_Data to use_:
————————
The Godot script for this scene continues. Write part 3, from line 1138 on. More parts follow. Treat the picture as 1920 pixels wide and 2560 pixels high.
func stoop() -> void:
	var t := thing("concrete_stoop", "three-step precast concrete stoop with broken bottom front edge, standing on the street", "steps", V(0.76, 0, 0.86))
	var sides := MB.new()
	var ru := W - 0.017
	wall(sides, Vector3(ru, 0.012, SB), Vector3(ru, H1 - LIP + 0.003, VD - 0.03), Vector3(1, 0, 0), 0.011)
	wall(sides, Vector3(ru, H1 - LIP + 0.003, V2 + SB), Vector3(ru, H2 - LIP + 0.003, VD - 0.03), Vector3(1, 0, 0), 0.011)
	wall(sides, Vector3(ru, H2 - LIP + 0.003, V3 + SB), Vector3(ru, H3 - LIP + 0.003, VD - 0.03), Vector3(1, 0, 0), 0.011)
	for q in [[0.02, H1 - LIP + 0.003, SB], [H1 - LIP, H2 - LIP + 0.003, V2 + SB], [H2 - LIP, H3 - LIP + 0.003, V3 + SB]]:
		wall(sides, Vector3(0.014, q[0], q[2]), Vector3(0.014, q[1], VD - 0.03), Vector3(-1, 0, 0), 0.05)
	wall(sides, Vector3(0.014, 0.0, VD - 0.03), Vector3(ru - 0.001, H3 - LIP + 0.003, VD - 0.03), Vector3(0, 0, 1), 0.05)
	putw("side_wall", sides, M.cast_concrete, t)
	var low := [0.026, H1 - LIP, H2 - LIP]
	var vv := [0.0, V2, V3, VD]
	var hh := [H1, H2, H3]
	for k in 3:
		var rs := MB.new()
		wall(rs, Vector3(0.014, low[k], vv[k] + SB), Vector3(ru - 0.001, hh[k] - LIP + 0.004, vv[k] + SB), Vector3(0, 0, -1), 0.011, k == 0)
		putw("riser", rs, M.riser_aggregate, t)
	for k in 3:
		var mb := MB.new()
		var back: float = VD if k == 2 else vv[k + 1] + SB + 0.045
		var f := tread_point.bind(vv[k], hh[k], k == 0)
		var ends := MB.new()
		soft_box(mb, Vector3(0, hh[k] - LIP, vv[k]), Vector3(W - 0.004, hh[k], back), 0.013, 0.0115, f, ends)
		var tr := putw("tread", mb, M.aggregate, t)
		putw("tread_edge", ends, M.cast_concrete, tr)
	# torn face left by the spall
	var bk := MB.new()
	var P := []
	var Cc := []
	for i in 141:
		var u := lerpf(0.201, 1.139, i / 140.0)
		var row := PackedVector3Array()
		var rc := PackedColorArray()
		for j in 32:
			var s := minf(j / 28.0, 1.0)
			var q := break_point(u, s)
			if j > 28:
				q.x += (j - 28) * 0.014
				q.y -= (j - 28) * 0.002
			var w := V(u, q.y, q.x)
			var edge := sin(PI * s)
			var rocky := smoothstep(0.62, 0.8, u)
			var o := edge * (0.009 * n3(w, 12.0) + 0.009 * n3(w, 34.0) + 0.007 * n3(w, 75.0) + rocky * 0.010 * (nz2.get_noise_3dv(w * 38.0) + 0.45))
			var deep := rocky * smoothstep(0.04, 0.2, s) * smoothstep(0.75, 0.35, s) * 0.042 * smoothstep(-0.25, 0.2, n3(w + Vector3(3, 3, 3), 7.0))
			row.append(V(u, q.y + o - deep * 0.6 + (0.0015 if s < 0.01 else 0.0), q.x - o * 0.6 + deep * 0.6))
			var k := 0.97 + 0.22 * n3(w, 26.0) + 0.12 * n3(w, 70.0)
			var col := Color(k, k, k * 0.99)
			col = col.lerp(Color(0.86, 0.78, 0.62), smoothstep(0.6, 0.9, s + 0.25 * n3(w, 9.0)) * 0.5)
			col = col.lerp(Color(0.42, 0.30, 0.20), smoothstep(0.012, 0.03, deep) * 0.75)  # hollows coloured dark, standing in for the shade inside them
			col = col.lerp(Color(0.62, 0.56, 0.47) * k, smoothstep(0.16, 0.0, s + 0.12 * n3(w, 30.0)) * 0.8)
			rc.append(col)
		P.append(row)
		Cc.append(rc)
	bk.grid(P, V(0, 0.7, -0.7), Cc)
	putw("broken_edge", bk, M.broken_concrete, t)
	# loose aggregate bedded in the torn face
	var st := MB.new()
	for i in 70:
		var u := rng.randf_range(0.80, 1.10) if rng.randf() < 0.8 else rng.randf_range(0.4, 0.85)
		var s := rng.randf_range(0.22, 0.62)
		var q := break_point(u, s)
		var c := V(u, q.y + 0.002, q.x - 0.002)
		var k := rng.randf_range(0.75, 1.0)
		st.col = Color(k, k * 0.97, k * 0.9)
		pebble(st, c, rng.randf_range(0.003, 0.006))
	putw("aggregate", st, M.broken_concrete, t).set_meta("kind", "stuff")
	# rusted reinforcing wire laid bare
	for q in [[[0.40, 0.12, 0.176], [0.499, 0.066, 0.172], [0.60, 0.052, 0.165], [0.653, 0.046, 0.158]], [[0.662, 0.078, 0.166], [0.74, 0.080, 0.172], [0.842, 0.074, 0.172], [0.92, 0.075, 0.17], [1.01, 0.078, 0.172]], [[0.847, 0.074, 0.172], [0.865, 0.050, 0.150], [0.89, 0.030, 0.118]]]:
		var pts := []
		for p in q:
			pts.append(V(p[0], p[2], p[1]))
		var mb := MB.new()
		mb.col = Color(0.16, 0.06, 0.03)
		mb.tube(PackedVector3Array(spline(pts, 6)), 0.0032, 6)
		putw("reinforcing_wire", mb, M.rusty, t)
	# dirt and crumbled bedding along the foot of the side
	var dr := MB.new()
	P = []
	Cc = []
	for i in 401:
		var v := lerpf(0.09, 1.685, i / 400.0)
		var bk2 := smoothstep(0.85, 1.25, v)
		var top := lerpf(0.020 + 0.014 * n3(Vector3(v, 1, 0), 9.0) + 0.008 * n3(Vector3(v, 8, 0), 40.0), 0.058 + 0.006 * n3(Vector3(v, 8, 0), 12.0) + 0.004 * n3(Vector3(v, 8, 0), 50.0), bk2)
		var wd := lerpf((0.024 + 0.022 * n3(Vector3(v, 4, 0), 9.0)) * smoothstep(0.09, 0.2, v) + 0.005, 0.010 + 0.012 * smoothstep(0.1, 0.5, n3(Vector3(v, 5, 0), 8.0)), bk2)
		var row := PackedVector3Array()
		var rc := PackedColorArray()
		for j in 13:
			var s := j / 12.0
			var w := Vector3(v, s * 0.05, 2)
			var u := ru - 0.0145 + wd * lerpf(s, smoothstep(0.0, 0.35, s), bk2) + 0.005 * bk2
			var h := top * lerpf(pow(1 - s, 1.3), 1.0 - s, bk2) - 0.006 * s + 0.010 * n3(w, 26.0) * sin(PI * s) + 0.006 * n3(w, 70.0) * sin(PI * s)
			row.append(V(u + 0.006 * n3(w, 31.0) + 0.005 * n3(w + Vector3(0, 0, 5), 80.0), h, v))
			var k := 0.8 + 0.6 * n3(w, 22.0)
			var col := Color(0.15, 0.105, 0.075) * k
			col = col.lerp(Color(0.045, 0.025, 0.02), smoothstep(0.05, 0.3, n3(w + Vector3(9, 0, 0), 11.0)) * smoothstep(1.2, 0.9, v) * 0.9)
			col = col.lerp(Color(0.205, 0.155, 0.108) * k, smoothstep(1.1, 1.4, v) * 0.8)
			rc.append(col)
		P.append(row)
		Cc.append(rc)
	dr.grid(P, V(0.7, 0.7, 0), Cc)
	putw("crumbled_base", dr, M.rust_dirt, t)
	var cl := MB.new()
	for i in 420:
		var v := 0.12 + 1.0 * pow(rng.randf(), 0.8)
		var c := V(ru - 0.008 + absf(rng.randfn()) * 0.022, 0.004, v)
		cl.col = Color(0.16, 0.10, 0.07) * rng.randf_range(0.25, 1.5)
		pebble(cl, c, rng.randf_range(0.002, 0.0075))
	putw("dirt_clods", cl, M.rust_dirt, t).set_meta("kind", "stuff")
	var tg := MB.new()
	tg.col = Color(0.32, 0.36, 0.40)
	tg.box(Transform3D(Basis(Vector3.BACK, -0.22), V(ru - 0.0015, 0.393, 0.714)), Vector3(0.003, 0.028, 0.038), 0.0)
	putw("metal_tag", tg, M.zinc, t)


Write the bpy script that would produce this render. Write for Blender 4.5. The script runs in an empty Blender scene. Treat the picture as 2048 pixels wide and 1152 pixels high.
————————
_Your objective_: Begin at the line that has "var f := tread_point.bind(vv[k], hh[k], k", stop after the line that has "soft_box(mb, Vector3(0, hh[k]", and repeat exactly those lines, nothing more.

_Exercise response_:
		var f := tread_point.bind(vv[k], hh[k], k == 0)
		var ends := MB.new()
		soft_box(mb, Vector3(0, hh[k] - LIP, vv[k]), Vector3(W - 0.004, hh[k], back), 0.013, 0.0115, f, ends)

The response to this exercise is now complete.